§ **Extracted data**
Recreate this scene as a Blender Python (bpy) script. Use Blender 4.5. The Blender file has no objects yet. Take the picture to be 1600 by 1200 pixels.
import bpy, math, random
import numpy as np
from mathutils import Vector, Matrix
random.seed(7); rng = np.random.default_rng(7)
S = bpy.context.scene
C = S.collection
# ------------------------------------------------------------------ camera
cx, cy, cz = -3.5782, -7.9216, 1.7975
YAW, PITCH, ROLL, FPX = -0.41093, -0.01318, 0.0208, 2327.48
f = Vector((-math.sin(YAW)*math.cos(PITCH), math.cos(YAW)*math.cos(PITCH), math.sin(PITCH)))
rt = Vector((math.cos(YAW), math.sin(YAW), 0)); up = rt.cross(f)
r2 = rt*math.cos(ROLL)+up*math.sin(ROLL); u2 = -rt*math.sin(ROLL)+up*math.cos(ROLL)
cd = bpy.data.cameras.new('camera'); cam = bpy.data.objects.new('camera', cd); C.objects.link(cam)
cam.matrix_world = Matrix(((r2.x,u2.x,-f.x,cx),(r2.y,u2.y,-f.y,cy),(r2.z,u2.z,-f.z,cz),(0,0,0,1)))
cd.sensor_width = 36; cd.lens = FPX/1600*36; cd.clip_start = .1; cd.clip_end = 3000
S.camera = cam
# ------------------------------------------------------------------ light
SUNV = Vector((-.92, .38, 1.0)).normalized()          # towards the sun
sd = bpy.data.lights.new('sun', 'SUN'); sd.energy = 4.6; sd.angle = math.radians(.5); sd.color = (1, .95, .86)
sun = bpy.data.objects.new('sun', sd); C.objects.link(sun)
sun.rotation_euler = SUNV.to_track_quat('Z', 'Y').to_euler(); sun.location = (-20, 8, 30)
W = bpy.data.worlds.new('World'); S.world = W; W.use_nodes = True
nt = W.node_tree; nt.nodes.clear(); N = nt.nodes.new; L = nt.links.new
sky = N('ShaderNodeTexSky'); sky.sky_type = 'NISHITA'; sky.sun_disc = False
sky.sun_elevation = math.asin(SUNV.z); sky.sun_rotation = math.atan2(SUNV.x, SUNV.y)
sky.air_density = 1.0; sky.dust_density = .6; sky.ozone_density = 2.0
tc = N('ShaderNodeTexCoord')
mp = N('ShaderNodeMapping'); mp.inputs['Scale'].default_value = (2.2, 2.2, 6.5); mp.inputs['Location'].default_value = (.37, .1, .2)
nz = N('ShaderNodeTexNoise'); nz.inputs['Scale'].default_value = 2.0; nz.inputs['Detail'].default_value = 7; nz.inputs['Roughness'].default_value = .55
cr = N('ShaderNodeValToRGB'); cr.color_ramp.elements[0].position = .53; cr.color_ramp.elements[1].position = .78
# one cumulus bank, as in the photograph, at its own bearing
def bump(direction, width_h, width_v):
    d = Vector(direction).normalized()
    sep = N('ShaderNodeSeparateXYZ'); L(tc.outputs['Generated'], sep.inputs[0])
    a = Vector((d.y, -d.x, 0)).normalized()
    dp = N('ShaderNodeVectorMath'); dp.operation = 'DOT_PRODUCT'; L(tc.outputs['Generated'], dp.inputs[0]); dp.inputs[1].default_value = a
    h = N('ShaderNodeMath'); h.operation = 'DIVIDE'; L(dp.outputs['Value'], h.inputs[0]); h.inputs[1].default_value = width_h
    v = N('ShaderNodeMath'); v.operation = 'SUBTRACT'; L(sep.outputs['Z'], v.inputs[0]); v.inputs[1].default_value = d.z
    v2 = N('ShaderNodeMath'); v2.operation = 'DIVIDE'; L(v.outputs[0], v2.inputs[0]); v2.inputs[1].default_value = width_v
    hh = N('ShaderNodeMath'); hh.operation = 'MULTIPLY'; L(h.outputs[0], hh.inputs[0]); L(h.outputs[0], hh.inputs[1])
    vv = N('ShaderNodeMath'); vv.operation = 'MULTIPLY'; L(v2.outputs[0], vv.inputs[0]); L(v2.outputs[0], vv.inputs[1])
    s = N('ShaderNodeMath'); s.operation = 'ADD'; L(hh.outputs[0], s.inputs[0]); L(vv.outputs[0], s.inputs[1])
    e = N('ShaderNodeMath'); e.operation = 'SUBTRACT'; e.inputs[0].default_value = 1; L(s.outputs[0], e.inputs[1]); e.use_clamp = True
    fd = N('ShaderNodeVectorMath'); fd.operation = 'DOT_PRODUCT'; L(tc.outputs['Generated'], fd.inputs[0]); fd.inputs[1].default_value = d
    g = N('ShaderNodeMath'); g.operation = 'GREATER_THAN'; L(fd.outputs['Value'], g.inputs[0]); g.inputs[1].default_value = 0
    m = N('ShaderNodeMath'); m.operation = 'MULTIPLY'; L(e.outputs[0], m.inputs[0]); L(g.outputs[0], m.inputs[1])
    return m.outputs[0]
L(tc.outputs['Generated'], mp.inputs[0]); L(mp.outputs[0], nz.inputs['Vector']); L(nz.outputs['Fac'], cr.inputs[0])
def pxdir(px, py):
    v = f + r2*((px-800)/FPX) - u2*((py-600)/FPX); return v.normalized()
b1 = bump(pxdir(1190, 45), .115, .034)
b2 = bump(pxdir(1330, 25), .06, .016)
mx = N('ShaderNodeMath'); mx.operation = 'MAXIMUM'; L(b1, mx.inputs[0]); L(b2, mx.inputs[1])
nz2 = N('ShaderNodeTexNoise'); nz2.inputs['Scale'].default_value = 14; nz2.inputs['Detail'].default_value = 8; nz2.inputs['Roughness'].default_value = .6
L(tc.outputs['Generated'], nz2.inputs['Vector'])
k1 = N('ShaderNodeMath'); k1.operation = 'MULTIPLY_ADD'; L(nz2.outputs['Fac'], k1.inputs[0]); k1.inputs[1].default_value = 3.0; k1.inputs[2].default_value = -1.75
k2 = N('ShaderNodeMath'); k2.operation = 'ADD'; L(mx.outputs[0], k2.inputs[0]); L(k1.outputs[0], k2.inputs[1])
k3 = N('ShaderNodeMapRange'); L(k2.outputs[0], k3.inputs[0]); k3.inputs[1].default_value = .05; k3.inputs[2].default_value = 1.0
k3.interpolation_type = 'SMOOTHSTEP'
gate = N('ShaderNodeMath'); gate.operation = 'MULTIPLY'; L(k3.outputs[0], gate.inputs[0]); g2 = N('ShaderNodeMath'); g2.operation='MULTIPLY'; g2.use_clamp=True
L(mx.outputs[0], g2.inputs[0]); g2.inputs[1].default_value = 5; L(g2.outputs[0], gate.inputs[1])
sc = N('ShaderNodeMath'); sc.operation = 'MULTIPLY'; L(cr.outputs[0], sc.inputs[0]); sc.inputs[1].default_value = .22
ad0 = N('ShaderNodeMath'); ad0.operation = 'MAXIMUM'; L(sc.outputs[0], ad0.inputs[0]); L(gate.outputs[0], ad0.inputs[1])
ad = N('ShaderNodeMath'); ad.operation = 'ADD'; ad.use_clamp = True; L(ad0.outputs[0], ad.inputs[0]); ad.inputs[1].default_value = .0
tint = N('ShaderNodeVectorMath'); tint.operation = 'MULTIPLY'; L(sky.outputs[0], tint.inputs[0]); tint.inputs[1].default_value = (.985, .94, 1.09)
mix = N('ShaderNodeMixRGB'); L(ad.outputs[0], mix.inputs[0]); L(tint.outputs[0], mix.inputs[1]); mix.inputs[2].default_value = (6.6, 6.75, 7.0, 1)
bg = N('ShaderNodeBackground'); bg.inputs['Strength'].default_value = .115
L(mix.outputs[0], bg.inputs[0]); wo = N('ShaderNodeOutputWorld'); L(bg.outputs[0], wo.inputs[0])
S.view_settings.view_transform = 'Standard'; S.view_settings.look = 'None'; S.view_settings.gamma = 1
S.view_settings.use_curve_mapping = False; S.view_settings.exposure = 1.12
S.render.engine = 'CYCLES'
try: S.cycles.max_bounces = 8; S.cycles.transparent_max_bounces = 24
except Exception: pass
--
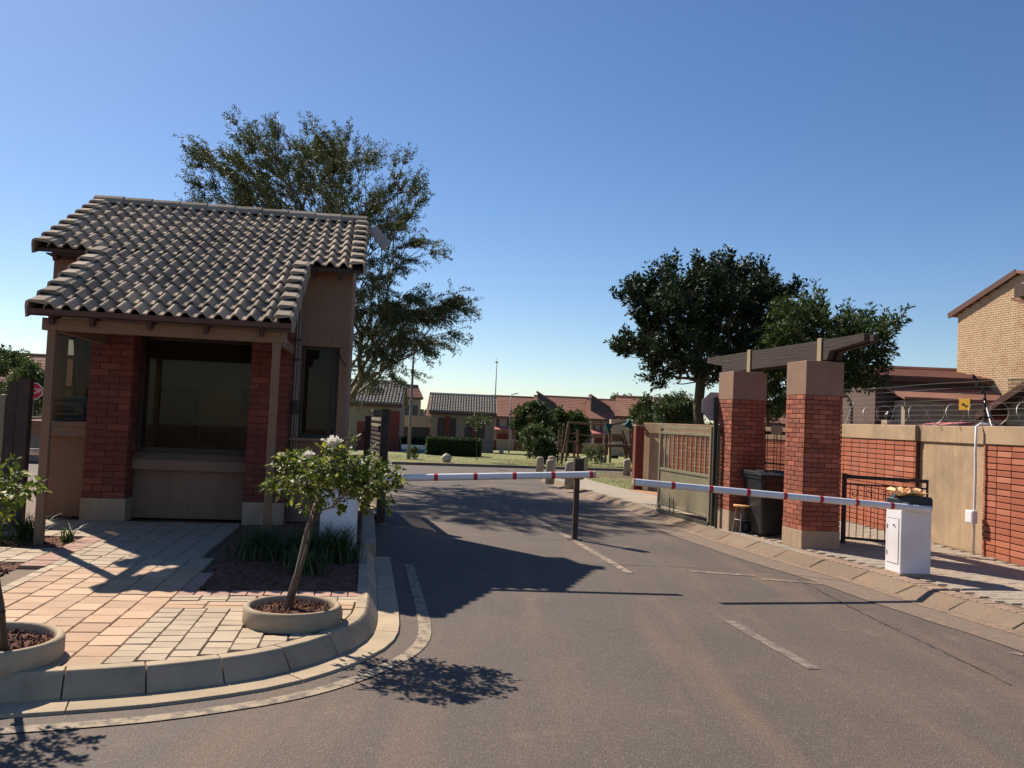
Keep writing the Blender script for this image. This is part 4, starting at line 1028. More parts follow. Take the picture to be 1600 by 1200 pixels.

§ **Objective**
Copy each line holding the word "Take" from the listing above.

§ **Output below**
Recreate this scene as a Blender Python (bpy) script. Use Blender 4.5. The Blender file has no objects yet. Take the picture to be 1600 by 1200 pixels.
Keep writing the Blender script for this image. This is part 4, starting at line 1028. More parts follow. Take the picture to be 1600 by 1200 pixels.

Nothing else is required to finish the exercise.